Some parents might be uneasy with his approach. But it was a student's parent who introduced him to a literary agent and helped him recently publish his first book, For Goodness Sex: Changing the Way We Talk to Teens about Sexuality, Values and Health (Harper Wave).

A kid from South Philly

Vernacchio, a self-described "short, fat, hairy, Italian-American man," grew up in a Roman Catholic family in South Philadelphia, at 10th and Bigler streets. He attended Stella Maris Church and school before graduating from St. Joseph's Prep in 1982.

"I was a good student and I was not very athletic.

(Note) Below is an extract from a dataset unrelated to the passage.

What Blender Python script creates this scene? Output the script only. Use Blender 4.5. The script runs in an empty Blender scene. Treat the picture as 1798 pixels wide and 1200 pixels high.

And I was a little bit of a sissy boy," recalled Vernacchio, who is gay and married to a pianist. "My father wanted me to be a priest."

Instead, he enrolled at St. Joseph's University, where he majored in theology and minored in English. After graduating in 1986, he returned to his high-school alma mater and taught religion and English for seven years.

As part of freshman religion, he also taught sex-ed. After getting laid off in 1993, Vernacchio spent four years at ActionAIDS as a volunteer coordinator/trainer. He loved the job - he still volunteers - but missed teaching.

In 1997, Vernacchio joined the English-department faculty at Friends Central, the upscale Quaker private school on the Main Line. After a couple of years there, Vernacchio, who has a master's degree in human sexuality, offered to teach "Sexuality and Society" as a senior-year elective. His innovative teaching methods attracted national attention when he was profiled in a 2011 New York Times Magazine cover story.

Students attend the class every day, sitting in a semicircle around the room. The vibe is informal. Vernacchio's big on not moralizing. He thinks that kids have to determine their own value systems.

"He's a master at creating a classroom culture that's safe for kids to ask questions or say what you think," said Shannan Boyle Schuster, Friends Central's assistant head of school for academics.

Still, isn't it hard, sometimes, to fight the impulse to say, "Don't do it! You're going to feel lousy the next day"?

"What I want is - if somebody makes the decision to do something, to do it so that they don't feel lousy the next day," Vernacchio said. "It's deliberate. It's consensual. It's mutual . . ."

It's also not so easy, he admitted.

"We don't get to play with people. That's not fair. That's a hard message, that you've got to be authentic, and you've got be honest. We live in a world that tells you that that's not true."